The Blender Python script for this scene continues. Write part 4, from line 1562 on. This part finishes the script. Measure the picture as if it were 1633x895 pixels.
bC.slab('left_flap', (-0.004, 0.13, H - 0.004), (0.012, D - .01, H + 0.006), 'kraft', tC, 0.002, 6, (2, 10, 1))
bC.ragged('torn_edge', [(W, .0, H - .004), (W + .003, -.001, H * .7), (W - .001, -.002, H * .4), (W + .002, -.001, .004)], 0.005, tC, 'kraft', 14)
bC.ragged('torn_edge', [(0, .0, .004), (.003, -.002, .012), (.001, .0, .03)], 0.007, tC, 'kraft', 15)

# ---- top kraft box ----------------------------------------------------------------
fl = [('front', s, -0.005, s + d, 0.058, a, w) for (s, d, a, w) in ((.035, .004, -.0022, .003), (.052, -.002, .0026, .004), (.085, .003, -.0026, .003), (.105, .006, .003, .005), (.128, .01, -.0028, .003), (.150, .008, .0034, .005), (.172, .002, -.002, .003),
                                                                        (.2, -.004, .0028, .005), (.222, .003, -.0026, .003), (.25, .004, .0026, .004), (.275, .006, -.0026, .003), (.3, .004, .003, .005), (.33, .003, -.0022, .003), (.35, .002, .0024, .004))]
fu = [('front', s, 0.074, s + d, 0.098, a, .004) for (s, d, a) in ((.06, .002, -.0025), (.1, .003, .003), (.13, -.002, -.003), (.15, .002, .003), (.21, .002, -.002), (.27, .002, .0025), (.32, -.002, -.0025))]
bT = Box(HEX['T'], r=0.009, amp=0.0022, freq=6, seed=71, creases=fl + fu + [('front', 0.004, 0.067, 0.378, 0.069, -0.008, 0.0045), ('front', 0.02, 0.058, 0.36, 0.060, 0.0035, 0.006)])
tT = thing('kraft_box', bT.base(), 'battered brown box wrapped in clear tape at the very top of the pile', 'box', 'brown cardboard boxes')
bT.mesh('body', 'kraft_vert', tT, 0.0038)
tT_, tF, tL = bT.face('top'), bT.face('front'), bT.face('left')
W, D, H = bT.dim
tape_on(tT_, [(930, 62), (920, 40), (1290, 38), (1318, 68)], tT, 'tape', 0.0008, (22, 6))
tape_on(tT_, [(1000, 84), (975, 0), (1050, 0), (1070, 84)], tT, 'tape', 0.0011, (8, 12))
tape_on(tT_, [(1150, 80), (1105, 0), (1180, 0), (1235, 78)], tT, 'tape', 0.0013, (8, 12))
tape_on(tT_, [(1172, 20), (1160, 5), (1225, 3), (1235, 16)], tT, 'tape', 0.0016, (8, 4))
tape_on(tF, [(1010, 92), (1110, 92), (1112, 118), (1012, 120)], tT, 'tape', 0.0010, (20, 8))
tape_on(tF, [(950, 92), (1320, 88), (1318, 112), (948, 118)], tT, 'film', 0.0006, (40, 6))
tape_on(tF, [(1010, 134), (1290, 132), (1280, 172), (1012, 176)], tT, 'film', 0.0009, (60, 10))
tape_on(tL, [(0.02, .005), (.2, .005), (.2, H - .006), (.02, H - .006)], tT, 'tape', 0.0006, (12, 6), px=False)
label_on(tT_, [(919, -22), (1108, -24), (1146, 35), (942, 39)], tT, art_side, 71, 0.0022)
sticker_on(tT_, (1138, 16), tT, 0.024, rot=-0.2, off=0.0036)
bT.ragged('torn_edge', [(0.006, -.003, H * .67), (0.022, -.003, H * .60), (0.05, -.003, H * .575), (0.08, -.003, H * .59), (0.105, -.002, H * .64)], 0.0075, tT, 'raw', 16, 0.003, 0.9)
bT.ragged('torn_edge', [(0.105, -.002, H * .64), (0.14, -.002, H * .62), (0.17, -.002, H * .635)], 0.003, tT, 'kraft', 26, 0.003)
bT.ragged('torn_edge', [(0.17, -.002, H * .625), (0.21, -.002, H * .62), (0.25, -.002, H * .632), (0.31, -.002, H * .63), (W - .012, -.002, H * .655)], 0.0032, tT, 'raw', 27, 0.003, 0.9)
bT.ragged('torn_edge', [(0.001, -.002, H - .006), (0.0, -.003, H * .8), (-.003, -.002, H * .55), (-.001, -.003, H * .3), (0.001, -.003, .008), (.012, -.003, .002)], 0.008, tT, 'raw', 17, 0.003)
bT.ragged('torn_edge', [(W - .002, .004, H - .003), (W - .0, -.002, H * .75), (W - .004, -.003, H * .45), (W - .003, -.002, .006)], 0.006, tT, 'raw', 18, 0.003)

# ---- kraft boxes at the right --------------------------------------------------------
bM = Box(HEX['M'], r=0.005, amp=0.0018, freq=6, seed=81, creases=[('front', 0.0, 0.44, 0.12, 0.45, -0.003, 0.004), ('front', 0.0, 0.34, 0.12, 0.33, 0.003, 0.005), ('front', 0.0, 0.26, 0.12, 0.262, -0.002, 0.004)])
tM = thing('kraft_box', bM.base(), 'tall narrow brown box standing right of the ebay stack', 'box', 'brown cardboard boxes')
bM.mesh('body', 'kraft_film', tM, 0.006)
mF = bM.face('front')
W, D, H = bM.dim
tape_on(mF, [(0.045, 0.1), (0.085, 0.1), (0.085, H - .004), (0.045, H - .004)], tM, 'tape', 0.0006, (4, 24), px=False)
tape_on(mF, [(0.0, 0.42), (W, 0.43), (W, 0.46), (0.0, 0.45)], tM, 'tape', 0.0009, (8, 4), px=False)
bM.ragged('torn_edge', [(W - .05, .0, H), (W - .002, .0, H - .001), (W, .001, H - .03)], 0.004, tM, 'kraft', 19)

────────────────

**Stated task:**
Using the listing above, retype each line exactly.

**Task answer:**
The Blender Python script for this scene continues. Write part 4, from line 1562 on. This part finishes the script. Measure the picture as if it were 1633x895 pixels.
bC.slab('left_flap', (-0.004, 0.13, H - 0.004), (0.012, D - .01, H + 0.006), 'kraft', tC, 0.002, 6, (2, 10, 1))
bC.ragged('torn_edge', [(W, .0, H - .004), (W + .003, -.001, H * .7), (W - .001, -.002, H * .4), (W + .002, -.001, .004)], 0.005, tC, 'kraft', 14)
bC.ragged('torn_edge', [(0, .0, .004), (.003, -.002, .012), (.001, .0, .03)], 0.007, tC, 'kraft', 15)

# ---- top kraft box ----------------------------------------------------------------
fl = [('front', s, -0.005, s + d, 0.058, a, w) for (s, d, a, w) in ((.035, .004, -.0022, .003), (.052, -.002, .0026, .004), (.085, .003, -.0026, .003), (.105, .006, .003, .005), (.128, .01, -.0028, .003), (.150, .008, .0034, .005), (.172, .002, -.002, .003),
                                                                        (.2, -.004, .0028, .005), (.222, .003, -.0026, .003), (.25, .004, .0026, .004), (.275, .006, -.0026, .003), (.3, .004, .003, .005), (.33, .003, -.0022, .003), (.35, .002, .0024, .004))]
fu = [('front', s, 0.074, s + d, 0.098, a, .004) for (s, d, a) in ((.06, .002, -.0025), (.1, .003, .003), (.13, -.002, -.003), (.15, .002, .003), (.21, .002, -.002), (.27, .002, .0025), (.32, -.002, -.0025))]
bT = Box(HEX['T'], r=0.009, amp=0.0022, freq=6, seed=71, creases=fl + fu + [('front', 0.004, 0.067, 0.378, 0.069, -0.008, 0.0045), ('front', 0.02, 0.058, 0.36, 0.060, 0.0035, 0.006)])
tT = thing('kraft_box', bT.base(), 'battered brown box wrapped in clear tape at the very top of the pile', 'box', 'brown cardboard boxes')
bT.mesh('body', 'kraft_vert', tT, 0.0038)
tT_, tF, tL = bT.face('top'), bT.face('front'), bT.face('left')
W, D, H = bT.dim
tape_on(tT_, [(930, 62), (920, 40), (1290, 38), (1318, 68)], tT, 'tape', 0.0008, (22, 6))
tape_on(tT_, [(1000, 84), (975, 0), (1050, 0), (1070, 84)], tT, 'tape', 0.0011, (8, 12))
tape_on(tT_, [(1150, 80), (1105, 0), (1180, 0), (1235, 78)], tT, 'tape', 0.0013, (8, 12))
tape_on(tT_, [(1172, 20), (1160, 5), (1225, 3), (1235, 16)], tT, 'tape', 0.0016, (8, 4))
tape_on(tF, [(1010, 92), (1110, 92), (1112, 118), (1012, 120)], tT, 'tape', 0.0010, (20, 8))
tape_on(tF, [(950, 92), (1320, 88), (1318, 112), (948, 118)], tT, 'film', 0.0006, (40, 6))
tape_on(tF, [(1010, 134), (1290, 132), (1280, 172), (1012, 176)], tT, 'film', 0.0009, (60, 10))
tape_on(tL, [(0.02, .005), (.2, .005), (.2, H - .006), (.02, H - .006)], tT, 'tape', 0.0006, (12, 6), px=False)
label_on(tT_, [(919, -22), (1108, -24), (1146, 35), (942, 39)], tT, art_side, 71, 0.0022)
sticker_on(tT_, (1138, 16), tT, 0.024, rot=-0.2, off=0.0036)
bT.ragged('torn_edge', [(0.006, -.003, H * .67), (0.022, -.003, H * .60), (0.05, -.003, H * .575), (0.08, -.003, H * .59), (0.105, -.002, H * .64)], 0.0075, tT, 'raw', 16, 0.003, 0.9)
bT.ragged('torn_edge', [(0.105, -.002, H * .64), (0.14, -.002, H * .62), (0.17, -.002, H * .635)], 0.003, tT, 'kraft', 26, 0.003)
bT.ragged('torn_edge', [(0.17, -.002, H * .625), (0.21, -.002, H * .62), (0.25, -.002, H * .632), (0.31, -.002, H * .63), (W - .012, -.002, H * .655)], 0.0032, tT, 'raw', 27, 0.003, 0.9)
bT.ragged('torn_edge', [(0.001, -.002, H - .006), (0.0, -.003, H * .8), (-.003, -.002, H * .55), (-.001, -.003, H * .3), (0.001, -.003, .008), (.012, -.003, .002)], 0.008, tT, 'raw', 17, 0.003)
bT.ragged('torn_edge', [(W - .002, .004, H - .003), (W - .0, -.002, H * .75), (W - .004, -.003, H * .45), (W - .003, -.002, .006)], 0.006, tT, 'raw', 18, 0.003)

# ---- kraft boxes at the right --------------------------------------------------------
bM = Box(HEX['M'], r=0.005, amp=0.0018, freq=6, seed=81, creases=[('front', 0.0, 0.44, 0.12, 0.45, -0.003, 0.004), ('front', 0.0, 0.34, 0.12, 0.33, 0.003, 0.005), ('front', 0.0, 0.26, 0.12, 0.262, -0.002, 0.004)])
tM = thing('kraft_box', bM.base(), 'tall narrow brown box standing right of the ebay stack', 'box', 'brown cardboard boxes')
bM.mesh('body', 'kraft_film', tM, 0.006)
mF = bM.face('front')
W, D, H = bM.dim
tape_on(mF, [(0.045, 0.1), (0.085, 0.1), (0.085, H - .004), (0.045, H - .004)], tM, 'tape', 0.0006, (4, 24), px=False)
tape_on(mF, [(0.0, 0.42), (W, 0.43), (W, 0.46), (0.0, 0.45)], tM, 'tape', 0.0009, (8, 4), px=False)
bM.ragged('torn_edge', [(W - .05, .0, H), (W - .002, .0, H - .001), (W, .001, H - .03)], 0.004, tM, 'kraft', 19)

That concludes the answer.